Ken Ryan – TOD Design Requires Consensus Building

September 11, 2014

IRVINE, CA—High design and consensus building in transit-oriented projects is a necessary combination, Ken Ryan, principal and head of KTGY’s community planning and urban design studio, tells exclusively. Ryan believes it’s critical to take a thoughtful, strategic approach to the community-outreach process.

“Transit-oriented development projects, particularly in more suburban settings, demand that the operative values of trust, openness, certainty and consensus building be integrated into the design and entitlement process,” says Ryan. “The approach should be concurrent and less linear. This doesn’t mean compromising design integrity. High design and consensus building are not mutually exclusive—a strong urban-design framework can serve as a platform for addressing the issues of livability, affordability, sustainability and mobility in a deeper more integrated way.”

Ryan adds that this type of design is about “more than reducing vehicle miles traveled; it’s about applying the fundamentals of great neighborhoods to an urban setting and allowing for compelling memorable places to emerge. Various tactical tools should be considered, but fundamentally key elements must be addressed in working with the community on TOD projects.”

Ryan believes the by following his top-10 list to achieve objectives, “you’ll have a smoother process and create added value to your project. He lists these top-10 fundamentally key elements as:

  1. Create the vision. Respond to the human senses, establish an appropriate image and identity and create meaningful physical and emotional connections.
  2. Understand the issues. Every community has its own set of unique characteristics; provide links to those elements and incorporate functionality.
  3. Baby steps. Let the process evolve, and identify a phasing plan that allows the project and process to gain momentum and emerge.
  4. Incorporate authenticity. Craft design concepts that respond to an area’s physical, social and built environment.
  5. Educate decision-makers. Meet one on one, show solutions and overcome stereotypes. Put the odds in their favor and work with staff.
  6. Find the public benefit. Identify what it is, provide ways to achieve it and celebrate the public realm.
  7. Understand the back story. Do your homework. Understand the market forces that actively influence the project. Identify costs and revenue streams.
  8. Establish trust. Share information, listen carefully and work toward win-win goals.
  9. Pay attention to stakeholders. This must occur upfront; meet and discuss in small groups.
  10. Utilize the media. Take the high road, keep the message simple and focus on helping the community rather than the project.

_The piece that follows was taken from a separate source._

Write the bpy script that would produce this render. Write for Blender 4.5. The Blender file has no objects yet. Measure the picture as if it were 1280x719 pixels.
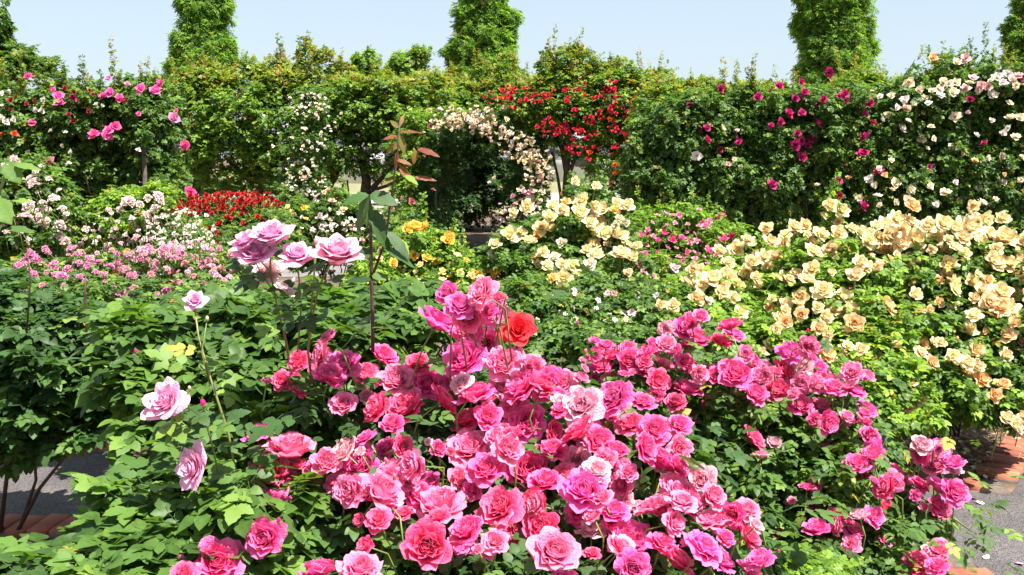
import bpy, math, random
import numpy as np
from mathutils import Vector, Matrix
R = math.radians
rng = np.random.default_rng(11)
random.seed(11)
sc = bpy.context.scene
col = sc.collection

# ------------------------------------------------------------------ camera
F = 1244.4
PITCH = math.atan((359.5 - 195) / F)
CAMZ = 1.7
cam_d = bpy.data.cameras.new('camera'); cam = bpy.data.objects.new('camera', cam_d); col.objects.link(cam)
cam_d.lens = 35; cam_d.sensor_width = 36; cam_d.clip_start = 0.05; cam_d.clip_end = 2000
cam.location = (0, 0, CAMZ); cam.rotation_euler = (R(90) - PITCH, 0, 0)
cam_d.dof.use_dof = False
sc.camera = cam
# ------------------------------------------------------------------ world, sun, exposure
SUN_EL, SUN_AZ = R(63), R(132)          # azimuth clockwise from +Y : high sun to the right and behind the viewer
world = bpy.data.worlds.new('World'); sc.world = world; world.use_nodes = True
wn = world.node_tree.nodes; wl = world.node_tree.links
sky = wn.new('ShaderNodeTexSky'); sky.sky_type = 'NISHITA'; sky.sun_disc = False
sky.sun_elevation = SUN_EL; sky.sun_rotation = SUN_AZ; sky.air_density = 1.0; sky.dust_density = 1.5; sky.ozone_density = 2.2
hz = wn.new('ShaderNodeMix'); hz.data_type = 'RGBA'; hz.inputs[0].default_value = .78   # thin even haze over the whole sky
hz.inputs[7].default_value = (1.70, 1.95, 2.17, 1)
wl.new(sky.outputs[0], hz.inputs[6]); wl.new(hz.outputs[2], wn['Background'].inputs[0]); wn['Background'].inputs[1].default_value = 0.125
sd = bpy.data.lights.new('sun', 'SUN'); sd.energy = 5.0; sd.angle = R(0.53); sd.color = (1, .955, .88)
so = bpy.data.objects.new('sun', sd); col.objects.link(so)
sdir = Vector((math.sin(SUN_AZ) * math.cos(SUN_EL), math.cos(SUN_AZ) * math.cos(SUN_EL), math.sin(SUN_EL)))
so.rotation_euler = sdir.to_track_quat('Z', 'Y').to_euler(); so.location = sdir * 50
sc.view_settings.view_transform = 'Standard'; sc.view_settings.look = 'None'
sc.view_settings.exposure = 1.5; sc.view_settings.gamma = 1
sc.cycles.max_bounces = 7; sc.cycles.diffuse_bounces = 4; sc.cycles.transmission_bounces = 4; sc.cycles.glossy_bounces = 2
sc.cycles.transparent_max_bounces = 4

# ------------------------------------------------------------------ helpers
cp, sp = math.cos(PITCH), math.sin(PITCH)
def P(px, py, Y):
    x = (px - 640) / F; u = (359.5 - py) / F
    d = np.array((x, cp + u * sp, -sp + u * cp))
    return d * (Y / d[1]) + np.array((0, 0, CAMZ))
def G(px, py, z=0):
    x = (px - 640) / F; u = (359.5 - py) / F
    d = np.array((x, cp + u * sp, -sp + u * cp))
    return d * ((z - CAMZ) / d[2]) + np.array((0, 0, CAMZ))
def proj(p):
    p = np.asarray(p) - np.array((0, 0, CAMZ))
    fz = p[..., 1] * cp - p[..., 2] * sp; fu = p[..., 1] * sp + p[..., 2] * cp
    return 640 + F * p[..., 0] / fz, 359.5 - F * fu / fz, fz

def empty(name, loc, label, cat, group=None):
    o = bpy.data.objects.new(name, None); col.objects.link(o); o.location = loc
    o.empty_display_size = .1
    o['label'] = label; o['category'] = cat
    if group: o['group'] = group
    return o
def link(name, me, parent=None, loc=None, M=None, kind=None, color=None):
    o = bpy.data.objects.new(name, me); col.objects.link(o)
    if parent is not None: o.parent = parent
    if M is not None: o.matrix_local = M
    elif loc is not None: o.location = loc
    if kind: o['kind'] = kind
    if color is not None: o.color = (*color, 1)
    return o
def mesh_np(name, V, F3=None, F4=None, mat=None, attrs=None, smooth=True, mats=None, mi=None):
    """V (n,3); F3 (a,3); F4 (b,4)"""
    me = bpy.data.meshes.new(name)
    F3 = np.zeros((0, 3), int) if F3 is None or len(F3) == 0 else np.asarray(F3)
    F4 = np.zeros((0, 4), int) if F4 is None or len(F4) == 0 else np.asarray(F4)
    nl = F3.size + F4.size; nf = len(F3) + len(F4)
    me.vertices.add(len(V)); me.vertices.foreach_set('co', np.asarray(V, np.float32).ravel())
    me.loops.add(nl); me.loops.foreach_set('vertex_index', np.concatenate([F3.ravel(), F4.ravel()]).astype(np.int32))
    me.polygons.add(nf)
    st = np.concatenate([np.arange(len(F3)) * 3, F3.size + np.arange(len(F4)) * 4]).astype(np.int32)
    me.polygons.foreach_set('loop_start', st)
    if smooth: me.polygons.foreach_set('use_smooth', np.ones(nf, bool))
    me.update(calc_edges=True)
    for k, a in (attrs or {}).items():
        at = me.attributes.new(k, 'FLOAT', 'POINT'); at.data.foreach_set('value', np.asarray(a, np.float32))
    for m in (mats or ([mat] if mat else [])): me.materials.append(m)
    if mi is not None: me.polygons.foreach_set('material_index', np.asarray(mi, np.int32))
    me.validate(verbose=False)
    return me
class MB:
    def __init__(s): s.V = []; s.F3 = []; s.F4 = []; s.n = 0
    def add(s, V, F3=(), F4=()):
        b = s.n; s.V += [tuple(v) for v in V]; s.n += len(V)
        s.F3 += [tuple(i + b for i in f) for f in F3]; s.F4 += [tuple(i + b for i in f) for f in F4]
        return b
    def tube(s, pts, rad, n=6):
        pts = [np.asarray(p, float) for p in pts]; V = []; F4 = []
        for i, p in enumerate(pts):
            t = pts[min(i + 1, len(pts) - 1)] - pts[max(i - 1, 0)]; t = t / (np.linalg.norm(t) + 1e-9)
            a = np.cross(t, (0.13, .97, .2)); a /= np.linalg.norm(a) + 1e-9; b = np.cross(t, a)
            r = rad[i] if hasattr(rad, '__len__') else rad
            for k in range(n):
                th = 2 * math.pi * k / n; V.append(p + r * (math.cos(th) * a + math.sin(th) * b))
        for i in range(len(pts) - 1):
            for k in range(n):
                F4.append((i * n + k, i * n + (k + 1) % n, (i + 1) * n + (k + 1) % n, (i + 1) * n + k))
        V.append(pts[0]); V.append(pts[-1]); L = len(pts) * n
        F3 = [(L, (k + 1) % n, k) for k in range(n)] + [(L + 1, L - n + k, L - n + (k + 1) % n) for k in range(n)]
        s.add(V, F3, F4)
    def box(s, x0, x1, y0, y1, z0, z1):
        s.add([(x, y, z) for z in (z0, z1) for y in (y0, y1) for x in (x0, x1)], (),
              [(0, 2, 3, 1), (4, 5, 7, 6), (0, 1, 5, 4), (2, 6, 7, 3), (0, 4, 6, 2), (1, 3, 7, 5)])
    def mesh(s, name, mat, smooth=True): return mesh_np(name, s.V, s.F3, s.F4, mat, smooth=smooth)
def wob(a, b, n=6, amp=.03, sag=0):
    a = np.asarray(a, float); b = np.asarray(b, float); out = []
    w = rng.normal(0, amp, (n, 3)); w[0] = 0; w[-1] = 0
    for i in range(n):
        t = i / (n - 1); p = a + (b - a) * t + w[i]; p[2] += sag * math.sin(math.pi * t); out.append(p)
    return out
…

While TODs are gaining considerable attention, don’t count out the appeal of suburbia just yet. As reported in July, reports of suburbia’s demise as a draw for Millennials are extremely premature—if applicable at all. According to a recent online poll asking why Millennials are rediscovering the virtues of life outside big urban centers as they enter a different life stage, 47% of respondents said the suburbs still corner the market on better services such as schools and property, and 42% said the cost of city living has made it harder to establish a family and career.